Placed prominently in the bustling spectacle, an effortlessly cool figure, playing a harmonica and sporting dark sunglasses, references the Afro-American Jazz musicians, such as Miles Davis, Charlie Parker and Dizzy Gillespie, that Basquiat venerated in earlier works. Juxtaposed with a half-formed representation of Batman directly behind, this graphic placement emphasizes the superhuman regard Basquiat held for black musicians. Contemporary Afro-American music also formed a profound source of inspiration for Basquiat, having been part of the dynamic coalescence between the street art and hip-hop scenes in Manhattan’s Lower East Side. Pulsating beats and scattered lyrics animate the surface with raw creative energy, demonstrating that despite international art world fame at this point, Basquiat’s art retained a devotion to New York’s streets and their rich cultural history. Styled with black shades, the charismatic musician could be a jazz legend, a young rapper, or simply a wandering busker. 
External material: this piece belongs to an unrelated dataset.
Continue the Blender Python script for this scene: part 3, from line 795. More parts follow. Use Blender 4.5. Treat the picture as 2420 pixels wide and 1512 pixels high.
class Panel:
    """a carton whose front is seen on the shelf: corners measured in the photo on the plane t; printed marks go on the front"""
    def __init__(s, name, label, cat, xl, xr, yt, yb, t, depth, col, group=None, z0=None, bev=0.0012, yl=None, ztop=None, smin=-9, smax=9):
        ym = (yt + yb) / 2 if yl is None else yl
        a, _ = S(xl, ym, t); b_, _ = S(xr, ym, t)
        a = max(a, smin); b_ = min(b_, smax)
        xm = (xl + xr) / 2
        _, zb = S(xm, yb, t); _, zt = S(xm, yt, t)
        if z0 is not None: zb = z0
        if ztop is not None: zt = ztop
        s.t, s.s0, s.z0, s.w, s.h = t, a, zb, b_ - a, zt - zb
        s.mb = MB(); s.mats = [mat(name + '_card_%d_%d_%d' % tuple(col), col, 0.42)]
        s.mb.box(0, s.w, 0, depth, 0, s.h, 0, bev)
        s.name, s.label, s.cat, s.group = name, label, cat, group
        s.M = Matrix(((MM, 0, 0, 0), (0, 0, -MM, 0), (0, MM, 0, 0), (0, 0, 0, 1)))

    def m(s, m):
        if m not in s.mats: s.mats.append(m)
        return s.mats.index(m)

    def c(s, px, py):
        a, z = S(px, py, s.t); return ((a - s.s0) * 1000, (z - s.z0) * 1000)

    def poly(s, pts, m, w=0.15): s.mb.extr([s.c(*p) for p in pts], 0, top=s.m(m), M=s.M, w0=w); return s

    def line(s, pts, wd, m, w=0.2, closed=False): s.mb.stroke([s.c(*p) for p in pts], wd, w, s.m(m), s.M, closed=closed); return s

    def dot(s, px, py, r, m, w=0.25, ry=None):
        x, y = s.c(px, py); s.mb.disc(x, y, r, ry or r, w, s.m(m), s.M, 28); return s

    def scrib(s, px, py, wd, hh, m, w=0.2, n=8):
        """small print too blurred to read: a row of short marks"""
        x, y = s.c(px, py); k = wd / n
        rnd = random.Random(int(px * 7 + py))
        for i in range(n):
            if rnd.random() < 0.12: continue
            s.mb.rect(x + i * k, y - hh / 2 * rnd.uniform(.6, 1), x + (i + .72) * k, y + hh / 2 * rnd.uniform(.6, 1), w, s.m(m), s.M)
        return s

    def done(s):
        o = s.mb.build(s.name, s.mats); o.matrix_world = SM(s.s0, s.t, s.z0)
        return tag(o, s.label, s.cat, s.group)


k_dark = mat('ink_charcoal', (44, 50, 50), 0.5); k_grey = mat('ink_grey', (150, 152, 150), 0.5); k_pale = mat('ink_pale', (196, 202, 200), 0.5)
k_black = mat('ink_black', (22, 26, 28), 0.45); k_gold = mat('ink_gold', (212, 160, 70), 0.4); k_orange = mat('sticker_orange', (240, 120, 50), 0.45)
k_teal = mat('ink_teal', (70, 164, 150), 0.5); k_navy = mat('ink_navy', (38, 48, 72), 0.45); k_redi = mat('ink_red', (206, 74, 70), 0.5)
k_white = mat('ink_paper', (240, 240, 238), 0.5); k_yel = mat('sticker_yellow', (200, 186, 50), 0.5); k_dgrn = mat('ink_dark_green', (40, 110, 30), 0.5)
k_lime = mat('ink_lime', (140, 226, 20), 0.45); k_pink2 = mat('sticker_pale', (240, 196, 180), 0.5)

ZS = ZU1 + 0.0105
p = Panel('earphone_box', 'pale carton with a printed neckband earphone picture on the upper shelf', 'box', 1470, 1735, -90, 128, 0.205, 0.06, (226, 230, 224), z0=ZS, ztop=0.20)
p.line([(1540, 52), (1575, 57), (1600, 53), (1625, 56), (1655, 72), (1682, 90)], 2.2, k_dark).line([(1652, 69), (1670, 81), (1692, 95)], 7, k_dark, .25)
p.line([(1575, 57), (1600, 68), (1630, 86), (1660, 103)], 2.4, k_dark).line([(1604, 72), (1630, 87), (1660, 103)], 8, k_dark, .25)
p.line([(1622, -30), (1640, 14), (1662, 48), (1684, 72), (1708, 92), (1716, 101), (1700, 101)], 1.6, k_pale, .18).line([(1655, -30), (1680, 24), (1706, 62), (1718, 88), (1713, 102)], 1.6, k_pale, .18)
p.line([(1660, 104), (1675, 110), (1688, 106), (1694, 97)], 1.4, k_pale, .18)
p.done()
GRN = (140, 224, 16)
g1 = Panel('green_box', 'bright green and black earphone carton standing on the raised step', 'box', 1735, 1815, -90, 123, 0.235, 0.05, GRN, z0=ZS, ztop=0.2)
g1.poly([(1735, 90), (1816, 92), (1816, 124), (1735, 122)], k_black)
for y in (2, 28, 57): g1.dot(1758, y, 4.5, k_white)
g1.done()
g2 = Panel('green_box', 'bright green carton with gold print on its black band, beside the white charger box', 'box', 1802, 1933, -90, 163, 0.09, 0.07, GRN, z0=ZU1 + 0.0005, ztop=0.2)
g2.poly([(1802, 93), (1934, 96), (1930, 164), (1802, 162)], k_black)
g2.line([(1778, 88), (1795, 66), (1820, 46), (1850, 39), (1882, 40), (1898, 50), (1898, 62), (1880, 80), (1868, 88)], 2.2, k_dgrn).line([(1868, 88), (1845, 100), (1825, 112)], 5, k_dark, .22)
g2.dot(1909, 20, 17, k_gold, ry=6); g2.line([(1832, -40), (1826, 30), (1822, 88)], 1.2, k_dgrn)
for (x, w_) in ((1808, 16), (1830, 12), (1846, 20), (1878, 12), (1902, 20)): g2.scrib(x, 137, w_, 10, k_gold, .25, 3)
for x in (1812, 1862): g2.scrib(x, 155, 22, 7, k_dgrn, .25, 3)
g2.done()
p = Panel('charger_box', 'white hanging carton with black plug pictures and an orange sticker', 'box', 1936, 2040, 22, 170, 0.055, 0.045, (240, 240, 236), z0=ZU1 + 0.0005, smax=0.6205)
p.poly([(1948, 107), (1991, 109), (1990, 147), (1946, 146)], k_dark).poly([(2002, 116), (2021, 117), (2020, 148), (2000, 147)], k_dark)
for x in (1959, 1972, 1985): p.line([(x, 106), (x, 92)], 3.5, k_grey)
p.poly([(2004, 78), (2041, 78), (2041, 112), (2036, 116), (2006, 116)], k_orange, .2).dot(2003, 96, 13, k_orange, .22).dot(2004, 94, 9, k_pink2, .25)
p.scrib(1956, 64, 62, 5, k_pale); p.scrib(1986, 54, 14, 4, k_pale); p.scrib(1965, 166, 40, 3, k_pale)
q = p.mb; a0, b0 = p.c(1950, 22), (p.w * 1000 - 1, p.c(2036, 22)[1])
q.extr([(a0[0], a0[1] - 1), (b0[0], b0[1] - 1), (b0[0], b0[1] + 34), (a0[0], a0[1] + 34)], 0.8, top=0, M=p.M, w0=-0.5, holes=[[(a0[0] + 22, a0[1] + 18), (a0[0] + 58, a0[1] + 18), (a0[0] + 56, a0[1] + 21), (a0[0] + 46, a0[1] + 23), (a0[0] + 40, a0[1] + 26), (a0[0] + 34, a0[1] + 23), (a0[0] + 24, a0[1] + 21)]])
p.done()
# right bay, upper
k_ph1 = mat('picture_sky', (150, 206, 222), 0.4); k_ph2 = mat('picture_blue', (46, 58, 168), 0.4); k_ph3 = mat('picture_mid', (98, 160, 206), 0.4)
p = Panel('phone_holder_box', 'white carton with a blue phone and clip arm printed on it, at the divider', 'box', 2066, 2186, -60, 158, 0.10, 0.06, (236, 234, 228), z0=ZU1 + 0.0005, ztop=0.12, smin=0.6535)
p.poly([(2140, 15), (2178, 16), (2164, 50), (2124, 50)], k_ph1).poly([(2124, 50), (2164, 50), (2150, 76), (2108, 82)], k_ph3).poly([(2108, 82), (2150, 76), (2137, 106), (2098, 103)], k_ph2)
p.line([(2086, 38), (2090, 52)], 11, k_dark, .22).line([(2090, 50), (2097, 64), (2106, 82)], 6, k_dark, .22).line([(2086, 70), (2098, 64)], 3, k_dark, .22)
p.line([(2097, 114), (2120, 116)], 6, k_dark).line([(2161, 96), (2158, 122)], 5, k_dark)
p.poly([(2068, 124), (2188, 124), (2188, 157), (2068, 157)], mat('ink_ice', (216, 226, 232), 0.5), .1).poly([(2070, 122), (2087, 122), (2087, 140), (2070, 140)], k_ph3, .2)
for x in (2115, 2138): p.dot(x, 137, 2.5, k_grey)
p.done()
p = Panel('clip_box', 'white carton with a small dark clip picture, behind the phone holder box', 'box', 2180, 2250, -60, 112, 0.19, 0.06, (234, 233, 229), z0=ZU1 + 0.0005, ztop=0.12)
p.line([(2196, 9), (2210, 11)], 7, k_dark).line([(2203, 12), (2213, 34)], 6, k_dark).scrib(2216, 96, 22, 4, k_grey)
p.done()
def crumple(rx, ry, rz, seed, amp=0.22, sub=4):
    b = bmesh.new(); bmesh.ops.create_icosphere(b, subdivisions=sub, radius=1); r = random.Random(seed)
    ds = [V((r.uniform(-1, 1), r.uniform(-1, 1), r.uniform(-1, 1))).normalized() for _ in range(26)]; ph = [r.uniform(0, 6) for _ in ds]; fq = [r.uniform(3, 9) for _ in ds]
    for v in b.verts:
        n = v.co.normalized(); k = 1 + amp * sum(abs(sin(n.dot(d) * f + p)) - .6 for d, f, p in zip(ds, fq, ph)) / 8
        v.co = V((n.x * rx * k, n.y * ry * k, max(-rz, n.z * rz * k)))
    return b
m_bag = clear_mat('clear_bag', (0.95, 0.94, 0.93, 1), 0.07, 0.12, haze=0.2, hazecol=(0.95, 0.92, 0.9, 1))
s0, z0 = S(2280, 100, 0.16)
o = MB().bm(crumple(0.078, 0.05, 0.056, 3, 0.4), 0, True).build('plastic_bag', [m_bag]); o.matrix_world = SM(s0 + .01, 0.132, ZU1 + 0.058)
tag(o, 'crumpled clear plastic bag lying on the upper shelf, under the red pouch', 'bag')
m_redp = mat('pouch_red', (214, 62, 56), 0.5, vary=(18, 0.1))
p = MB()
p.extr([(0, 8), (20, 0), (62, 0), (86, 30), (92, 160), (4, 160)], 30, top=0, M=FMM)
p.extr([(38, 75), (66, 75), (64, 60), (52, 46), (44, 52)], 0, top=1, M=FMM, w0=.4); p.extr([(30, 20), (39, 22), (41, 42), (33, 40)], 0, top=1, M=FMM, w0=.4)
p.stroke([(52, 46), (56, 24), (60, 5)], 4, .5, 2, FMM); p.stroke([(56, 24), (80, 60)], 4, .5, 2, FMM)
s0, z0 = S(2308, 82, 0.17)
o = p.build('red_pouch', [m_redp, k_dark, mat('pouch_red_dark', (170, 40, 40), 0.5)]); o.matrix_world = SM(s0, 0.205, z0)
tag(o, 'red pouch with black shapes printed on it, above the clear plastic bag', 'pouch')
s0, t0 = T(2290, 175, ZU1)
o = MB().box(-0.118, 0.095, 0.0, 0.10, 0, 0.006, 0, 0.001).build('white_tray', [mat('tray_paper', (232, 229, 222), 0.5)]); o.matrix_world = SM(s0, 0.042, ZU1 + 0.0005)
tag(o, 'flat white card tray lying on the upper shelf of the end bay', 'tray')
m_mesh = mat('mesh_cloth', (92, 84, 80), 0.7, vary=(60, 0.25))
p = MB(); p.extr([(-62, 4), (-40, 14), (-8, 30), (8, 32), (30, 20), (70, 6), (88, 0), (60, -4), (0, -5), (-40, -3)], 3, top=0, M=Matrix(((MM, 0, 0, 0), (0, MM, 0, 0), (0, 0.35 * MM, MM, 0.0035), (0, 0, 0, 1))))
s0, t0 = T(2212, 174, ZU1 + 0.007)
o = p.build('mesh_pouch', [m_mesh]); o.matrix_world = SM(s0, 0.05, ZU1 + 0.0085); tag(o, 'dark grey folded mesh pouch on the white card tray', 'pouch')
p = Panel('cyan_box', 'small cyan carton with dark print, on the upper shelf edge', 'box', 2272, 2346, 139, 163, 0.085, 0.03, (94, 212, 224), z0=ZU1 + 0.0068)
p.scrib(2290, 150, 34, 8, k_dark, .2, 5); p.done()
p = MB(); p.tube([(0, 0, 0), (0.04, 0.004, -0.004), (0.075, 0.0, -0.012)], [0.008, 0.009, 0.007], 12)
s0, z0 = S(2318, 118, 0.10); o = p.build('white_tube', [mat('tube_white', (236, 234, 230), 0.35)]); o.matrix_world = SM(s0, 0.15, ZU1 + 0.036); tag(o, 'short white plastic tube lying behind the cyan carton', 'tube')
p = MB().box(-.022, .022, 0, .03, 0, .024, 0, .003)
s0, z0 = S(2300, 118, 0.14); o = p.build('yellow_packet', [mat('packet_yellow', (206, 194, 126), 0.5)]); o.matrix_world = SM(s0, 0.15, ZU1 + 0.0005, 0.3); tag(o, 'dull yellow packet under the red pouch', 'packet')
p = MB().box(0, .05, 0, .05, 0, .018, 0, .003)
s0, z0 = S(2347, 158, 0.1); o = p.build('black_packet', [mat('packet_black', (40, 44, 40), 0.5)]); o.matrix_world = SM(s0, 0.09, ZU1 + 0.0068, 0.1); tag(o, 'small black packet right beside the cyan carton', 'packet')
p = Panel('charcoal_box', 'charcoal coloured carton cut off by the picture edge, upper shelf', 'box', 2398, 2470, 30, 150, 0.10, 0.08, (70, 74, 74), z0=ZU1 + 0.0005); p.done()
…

Having briefly been homeless in his youth, Basquiat’s obsession with hobo graffiti symbols manifests in the centrally demarcated circle. A set of half legible brown marks recall those set out in Henry Dreyfuss’ Symbol Sourcebook, which Basquiat referenced profusely from 1986 onwards. Supported by a composition in which the construction and effacement of elements read like traces of ad-hoc vandalism, the scattered texts also hark back to the SAMO graffiti tag that he used as a teenager.  Here Basquiat has developed these forms into a complex and powerful visual schemata, as he noted: “I cross out words so you will want to see them more; the fact that they are obscured makes you want to read them.” (the artist cited in Robert Farris Thompson, "Royalty, Heroism, and the Streets: The Art of Jean-Michel Basquiat," Graham Lock and David Murray, eds., The Hearing Eye: Jazz & Blues Influences in African American Visual Culture, Oxford, 2008, p. 262) The seemingly nonsensical words in the present work typify the linguistic challenge Basquiat often presented to his viewers.

Structurally, Untitled shows Basquiat at his most investigative; elaborately balancing textures, color blocking, and intensities of mark-making in a multifarious approach that he compared to his close friend and collaborator Andy Warhol, who tragically died the year this work was painted: “Andy collages photos, I collage my own hand.” (Ibid., p. 266)  Emblematic of his unbridled ambition, Basquiat seized a myriad of abstract influences with confidence. The interplay between the striking yellow, orange, and teal blocks of color give the work structural weight that evokes Clyfford Still, whilst a vigorous sense of movement within this structure speaks to Willem de Kooning.  Delicate smudges and a persistently erratic graphic technique across the clean white surface both recall Cy Twombly’s Blackboard and Bolsena paintings. As Basquiat's work was at heart autobiographical, this engagement with previous art masters of Abstract and Pop fame is consequential when contemplating Untitled of 1987, a year when Basquiat was in the midst of his own international art world fame and recognition.